Your task »
State the number of lines, and only that number, in which the word "Treat" appears.

== Dataset rows

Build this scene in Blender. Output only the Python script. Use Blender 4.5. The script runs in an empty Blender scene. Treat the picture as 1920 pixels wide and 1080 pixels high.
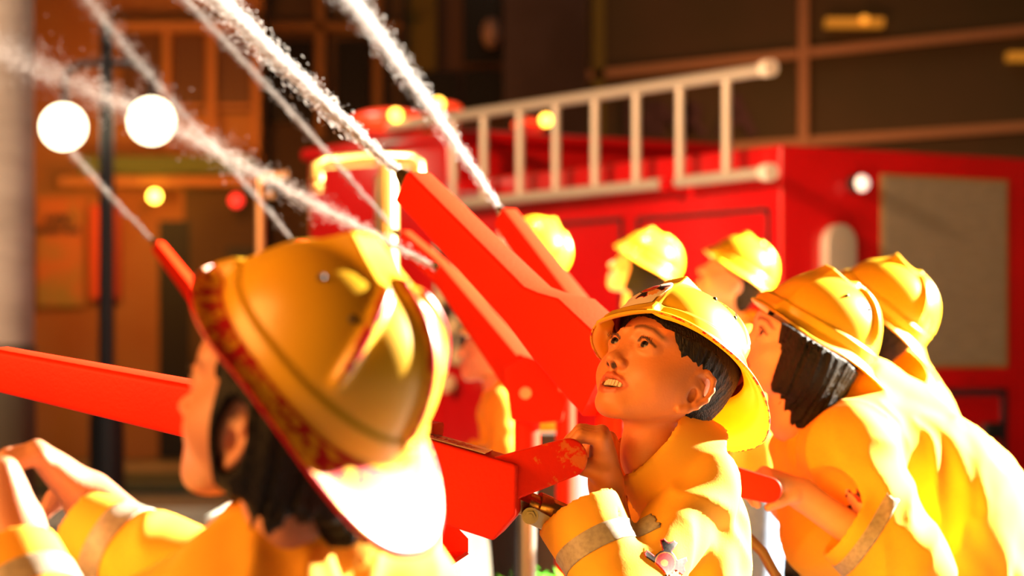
import bpy, bmesh, math, random
import numpy as np
from mathutils import Vector, Matrix
from mathutils.bvhtree import BVHTree
random.seed(7); RNG = np.random.default_rng(7)
SC = bpy.context.scene; COL = SC.collection
PI = math.pi
# ------------------------------------------------------------------ camera, world, lights, exposure
FPX = 4533.0; CAMZ = 1.05; HORIZON = 650.0
def P(px, py, d):
    """world point seen at pixel (px,py) at distance d in front of the camera"""
    return np.array([(px-960)/FPX*d, d, CAMZ+(HORIZON-py)/FPX*d])
cd = bpy.data.cameras.new('camera'); cam = bpy.data.objects.new('camera', cd); COL.objects.link(cam)
cam.location = (0, 0, CAMZ); cam.rotation_euler = (PI/2, 0, 0)
cd.sensor_width = 36; cd.lens = FPX/1920*36; cd.shift_y = (HORIZON-540)/1920
cd.dof.use_dof = True; cd.dof.focus_distance = 3.12; cd.dof.aperture_fstop = 4.3
cd.clip_start = .05; cd.clip_end = 200
SC.camera = cam
w = bpy.data.worlds.new('night'); SC.world = w; w.use_nodes = True
w.node_tree.nodes['Background'].inputs[0].default_value = (.9, .42, .16, 1)
w.node_tree.nodes['Background'].inputs[1].default_value = .065
SC.view_settings.view_transform = 'Standard'; SC.view_settings.look = 'None'
SC.view_settings.exposure = 0; SC.view_settings.gamma = 1; SC.view_settings.use_curve_mapping = False
def lamp(name, kind, loc, tgt, power, col, **kw):
    l = bpy.data.lights.new(name, kind); l.energy = power; l.color = col
    for k, v in kw.items(): setattr(l, k, v)
    o = bpy.data.objects.new(name, l); COL.objects.link(o); o.location = loc
    o.rotation_euler = (Vector(tgt)-Vector(loc)).to_track_quat('-Z', 'Y').to_euler()
    return o
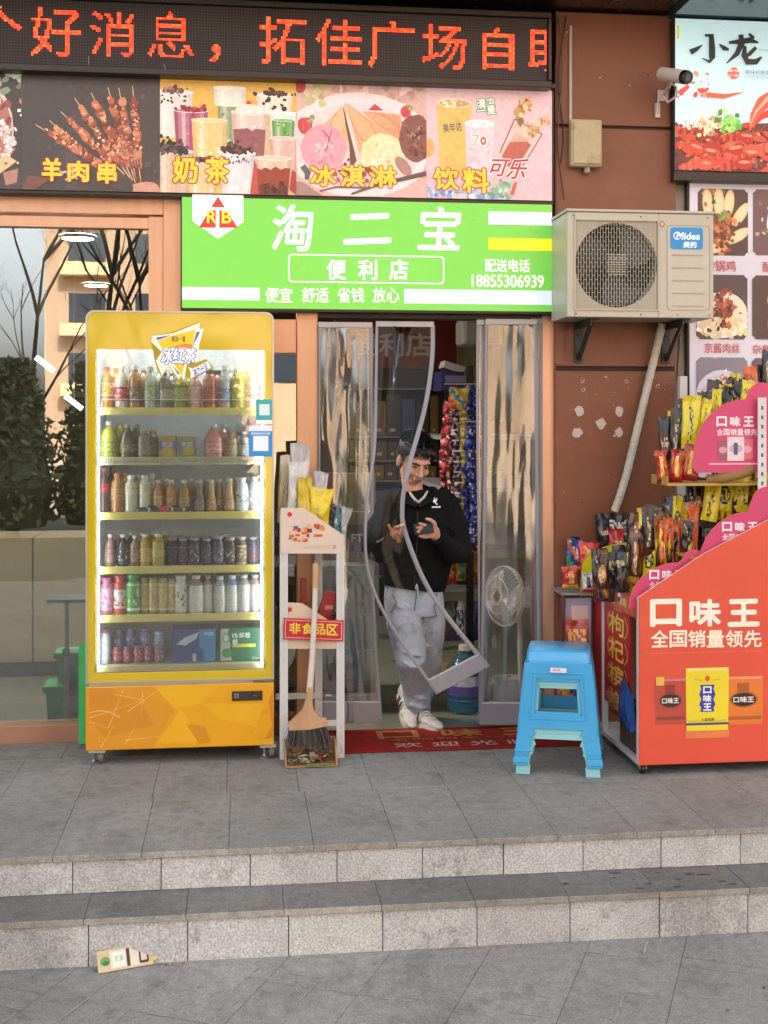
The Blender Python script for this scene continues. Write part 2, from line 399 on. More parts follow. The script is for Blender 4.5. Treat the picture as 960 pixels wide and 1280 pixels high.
# small dirt and leaf specks lying on the stone
g = MB(); r = random.Random(12)
for i in range(150):
    if i < 70: x, y, z = r.uniform(-1.3, 2.6), r.uniform(-1.65, -.3), .002
    elif i < 110: x, y, z = r.uniform(-1.1, 2.4), r.uniform(YS + .01, YE - .01), ZS + .002
    else: x, y, z = r.uniform(-1, 2.2), r.uniform(-2.6, YS - .01), ZR + .003
    if r.random() < .3: y = (-.02 if i < 70 else YE - .012 if i < 110 else YS - .016) - abs(r.gauss(0, .02))
    s_ = r.uniform(.002, .007); a = r.uniform(0, 6); el = r.uniform(.3, 1)
    g.add([(x + s_ * math.cos(a + k * 1.256) * (1 if k % 2 else el), y + s_ * math.sin(a + k * 1.256), z + r.uniform(0, .002)) for k in range(5)], [(0, 1, 2, 3, 4)], r.choice(['#3b342b', '#57503f', '#2d2a26', '#8d8674', '#6b4b33']))
g.build('litter_specks', PRINT_MATTE, kind='stuff')
g = MB(); r = random.Random(44)      # pale scuffs and mortar smears on the paving
for i in range(64):
    if i < 44: z = ZR + .0026; x, y = r.uniform(-1.2, 2.2), r.uniform(-2.75, YS - .03); dx, dy = (.90, -.40) if i % 3 else (.44, .88); n_ = r.randint(4, 16)
    else: z = .0026; x, y = r.uniform(-1.2, 2.6), r.uniform(YE + .03, -.4); a = r.uniform(0, 6.28); dx, dy = math.cos(a), math.sin(a) * .5; n_ = r.randint(2, 5)
    w_ = r.uniform(.0012, .0030)
    for k in range(n_):
        x2, y2 = x + dx * .035 + r.gauss(0, .003), y + dy * .035 + r.gauss(0, .003)
        if r.random() < .72 and (i >= 44 or y2 < YS - .02): g.add([(x + dy * w_, y - dx * w_, z), (x2 + dy * w_, y2 - dx * w_, z), (x2 - dy * w_, y2 + dx * w_, z), (x - dy * w_, y + dx * w_, z)], [(0, 1, 2, 3)], r.choice(['#8f8c86', '#a19d96', '#98948d']))
        x, y = x2, y2
g.build('scuff_dust', PRINT_MATTE, kind='stuff')
g = MB(); r = random.Random(2)
for i in range(16):           # drips of water on the lower tread, to the right
    x, y = r.uniform(1.25, 1.95), r.uniform(YS + .03, YE - .03); s_ = r.uniform(.005, .018)
    g.add([(x + s_ * 1.6 * math.cos(k * .7 + i) * r.uniform(.6, 1.2), y + s_ * .45 * math.sin(k * .7 + i) * r.uniform(.6, 1.2), ZS + .0022) for k in range(9)], [tuple(range(9))], '#2c2b2a')
g.build('water_drips', M('wet_stone', '#2e2d2b', rough=.25, var=.1), kind='stuff')

# ------------------------------------------------------------------ the block the shop is in
COPPER = M('copper_anodised', '#d0a284', rough=.38, metal=.35, var=.07, vs_=3, stretch=(6, 6, .7))
COPPER_D = M('copper_brown', '#7b4a33', rough=.45, metal=.3, var=.12, vs_=4)
DARK = M('dark_bronze_metal', '#26211e', rough=.4, metal=.4, var=.1)
WALLP = M('dull_plaster', '#8d8880', rough=.85, var=.06)
BEIGE = M('beige_laminate', '#a89a80', rough=.4, var=.05, vs_=2)
bld = thing('shop_building', 'tall building over the shopfront, housing the dim shop', 'building', (0, 3, 0))
g = MB(); g.box((-16, .0, 3.93), (16, 13, 16), '#9a8f82'); g.build('upper_wall', WALLP, bld)
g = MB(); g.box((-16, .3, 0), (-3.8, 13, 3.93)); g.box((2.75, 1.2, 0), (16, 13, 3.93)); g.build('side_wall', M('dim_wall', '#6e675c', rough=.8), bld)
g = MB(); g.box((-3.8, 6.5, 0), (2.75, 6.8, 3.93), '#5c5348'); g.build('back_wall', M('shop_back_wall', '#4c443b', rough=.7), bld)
g = MB(); g.box((2.25, .12, 0), (2.4, 6.5, 3.0), '#8f8468'); g.build('party_wall', M('tan_inner_wall', '#8f8262', rough=.8), bld)
g = MB(); g.box((-3.8, .12, 2.98), (2.25, 6.5, 3.1)); g.build('ceiling', M('shop_ceiling', '#77746e', rough=.8), bld)
g = MB(); g.box((-3.8, .02, -.06), (2.25, 6.5, .004)); g.build('shop_floor', M('grey_green_floor_tile', '#6f7468', rough=.3, var=.1, vs_=3, dirt=[('#3b3c38', 5, .55, .2, .4)]), kind='structure')
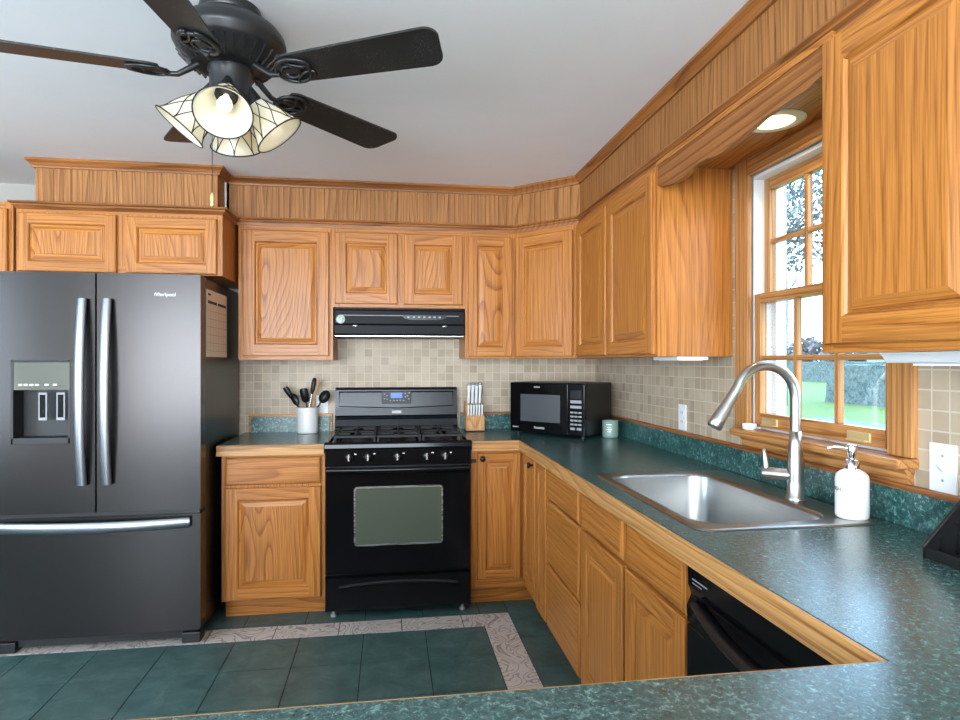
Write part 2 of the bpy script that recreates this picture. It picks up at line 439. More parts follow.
def molding(mb, path, prof, mats):
    # sweep a closed profile [(outward, z)] along path; the room is on the right-hand side
    P = [Vector((p[0], p[1], 0)) for p in path]; loops = []
    for i, p in enumerate(P):
        d0 = (P[i] - P[i - 1]).normalized() if i > 0 else None
        d1 = (P[i + 1] - P[i]).normalized() if i < len(P) - 1 else None
        d0 = d0 or d1; d1 = d1 or d0
        n0 = Vector((d0.y, -d0.x, 0)); n1 = Vector((d1.y, -d1.x, 0)); b = (n0 + n1).normalized(); k = 1 / max(.2, b.dot(n0))
        loops.append([p + b * (q[0] * k) + Vector((0, 0, q[1])) for q in prof])
    for i in range(len(P) - 1):
        mb.loft([loops[i], loops[i + 1]], mats[i], False, i == 0, i == len(P) - 2)
    return mb
def text_mb(s, size, font_depth=.0004):
    cu = bpy.data.curves.new('t', 'FONT'); cu.body = s; cu.size = size; cu.align_x = 'CENTER'; cu.align_y = 'CENTER'; cu.extrude = font_depth
    o = bpy.data.objects.new('t', cu); COL.objects.link(o)
    dg = bpy.context.evaluated_depsgraph_get(); dg.update()
    me = o.evaluated_get(dg).to_mesh()
    v = [tuple(x.co) for x in me.vertices]; f = [tuple(p.vertices) for p in me.polygons]
    o.evaluated_get(dg).to_mesh_clear(); bpy.data.objects.remove(o); bpy.data.curves.remove(cu)
    return v, f

# ------------------------------------------------------------------ room shell
YW, XW, ZC = 3.938, 1.353, 2.37
XL, YR = -3.6, -3.2
# floor : grout bed with slate tiles and a swirled border
fl = MB(); fl.box(XL, XW + .14, YR, YW, -.06, -.003, 2)
g = .0022
def ftile(x0, x1, y0, y1, m, rnd=None):
    x0 = max(x0, XL); x1 = min(x1, XW); y0 = max(y0, YR); y1 = min(y1, YW)
    if x1 - x0 < .02 or y1 - y0 < .02: return
    fl.box(x0 + g, x1 - g, y0 + g, y1 - g, -.004, 0, m, random.random() if rnd is None else rnd)
p = .302
xs = [.48 - p * k for k in range(0, 15)][::-1]
ys = [3.11 - p * k for k in range(0, 22)][::-1]
for i in range(len(xs) - 1):
    for j in range(len(ys) - 1): ftile(xs[i], xs[i + 1], ys[j], ys[j + 1], 0)
for i in range(len(xs) - 1):
    for y0 in (3.262, 3.564, 3.866): ftile(xs[i], xs[i + 1], y0, min(y0 + p, YW), 0)
for x0, x1 in ((.48, .632), (.632, .934), (.934, 1.236), (1.236, 1.36)):
    for y0 in (3.262, 3.564, 3.866): ftile(x0, x1, y0, y0 + p, 0)
for x0, x1 in ((.632, .934), (.934, 1.236), (1.236, 1.36)):
    for j in range(22): ftile(x0, x1, 3.262 - p * (j + 1), 3.262 - p * j, 0)
bx = [.376 - .312 * k for k in range(0, 13)][::-1]
for i in range(len(bx) - 1): ftile(bx[i], bx[i + 1], 3.11, 3.262, 1)
by = [3.012 - .312 * k for k in range(0, 20)][::-1]
for i in range(len(by) - 1): ftile(.48, .632, by[i], by[i + 1], 1)
fl.prism([(.378, 3.112), (.478, 3.112), (.628, 3.26), (.378, 3.26)], 'z', -.004, 0, 1)
fl.prism([(.482, 3.015), (.63, 3.015), (.63, 3.258), (.482, 3.109)], 'z', -.004, 0, 1)
struct('floor', fl, ['slate', 'border', 'grout'])
struct('ceiling', MB().box(XL - .12, XW + .14, YR - .12, YW + .12, ZC, ZC + .1), 'ceiling')
struct('wall_back', MB().box(XL - .12, XW + .14, YW, YW + .12, -.06, ZC), 'paint')
# right wall with the window opening
WY0, WY1, WZ0, WZ1 = 1.492, 2.150, 1.088, 2.035
w = MB(); w.box(XW, XW + .10, YR, WY0, -.06, ZC); w.box(XW, XW + .10, WY1, YW, -.06, ZC)
w.box(XW, XW + .10, WY0, WY1, -.06, WZ0); w.box(XW, XW + .10, WY0, WY1, WZ1, ZC)
struct('wall_right', w, 'paint')
# unseen rear and left walls with openings added for the fill lights
w = MB(); w.box(XL, -3.3, YR - .12, YR, -.06, ZC); w.box(.7, XW, YR - .12, YR, -.06, ZC); w.box(-3.3, .7, YR - .12, YR, 2.32, ZC); w.box(-3.3, .7, YR - .12, YR, -.06, .38)
struct('wall_rear', w, 'paint')
w = MB(); w.box(XL - .12, XL, YR, .1, -.06, ZC); w.box(XL - .12, XL, 1.9, YW, -.06, ZC); w.box(XL - .12, XL, .1, 1.9, 2.2, ZC); w.box(XL - .12, XL, .1, 1.9, -.06, .7)
struct('wall_left', w, 'paint')
# tile backsplash on the back and right walls
struct('trim_1', MB().box(-.97, XW, YW - .008, YW, .86, 1.64), 'mos_x')
t2 = MB(); t2.box(XW - .008, XW, .35, WY0 - .07, .86, 1.40); t2.box(XW - .008, XW, WY1 + .075, YW - .008, .86, 1.40)
t2.box(XW - .008, XW, WY0 - .07, WY1 + .075, .86, 1.05); t2.box(XW - .008, XW, WY1 + .075, 2.30, 1.40, 2.10); t2.box(XW - .008, XW, 1.34, WY0 - .07, 1.40, 2.10)
struct('trim_2', t2, 'mos_y')

# soffit panelling (vertical oak planks) + mouldings
SY, SX, DX, DY = 3.615, 1.048, .735, 3.318
SZ0, SZ1 = 2.135, ZC
def planks(mb, A, B, z0, z1, th=.012, wmin=.035, wmax=.085):
    A, B = Vector((A[0], A[1], 0)), Vector((B[0], B[1], 0)); L = (B - A).length; d = (B - A) / L; n = Vector((d.y, -d.x, 0)); x = 0
    while x < L - 1e-4:
        wd = min(random.uniform(wmin, wmax), L - x)
        if L - x - wd < .02: wd = L - x
        a = A + d * (x + .0007); b = A + d * (x + wd - .0007); h = random.uniform(-.0006, .0006)
        v = [a - n * .02, b - n * .02, b + n * h, a + n * h]
        v = [(q.x, q.y, z0) for q in v] + [(q.x, q.y, z1) for q in v]
        mb.add(v, [(0, 1, 2, 3), (7, 6, 5, 4), (3, 2, 6, 7), (1, 0, 4, 5), (2, 1, 5, 6), (0, 3, 7, 4)], 0, False, random.random())
        x += wd
path = [(-.88, SY), (DX, SY), (SX, DY), (SX, .30)]
s = MB()
for a, b in zip(path[:-1], path[1:]): planks(s, a, b, SZ0 - .01, SZ1)
struct('trim_3', s, 'panel')
crown = [(0, ZC), (.034, ZC), (.034, ZC - .012), (.022, ZC - .022), (.012, ZC - .036), (.010, ZC - .044), (0, ZC - .044)]
struct('trim_4', molding(MB(), path, crown, [0, 0, 1]), ['trim_x', 'trim_y'])
ledge = [(0, 2.146), (.024, 2.146), (.026, 2.138), (.016, 2.132), (.016, 2.126), (.010, 2.120), (.008, 2.102), (0, 2.102)]
struct('trim_5', molding(MB(), path, ledge, [0, 0, 1]), ['trim_x', 'trim_y'])
# soffit above the refrigerator
FS = [(-1.775, YW - .002), (-1.775, 3.44), (-.895, 3.44), (-.895, SY)]
s = MB()
for a, b in zip(FS[:-1], FS[1:]): planks(s, a, b, 2.130, SZ1)
struct('trim_6', s, 'panel')
FS2 = FS
struct('trim_7', molding(MB(), FS2, crown, [1, 0, 1]), ['trim_x', 'trim_y'])
# niche ceiling above the window
struct('trim_8', MB().box(SX - .02, XW - .008, 1.32, 2.29, 2.100, 2.118), 'oak_y')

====

Reply to the task »
2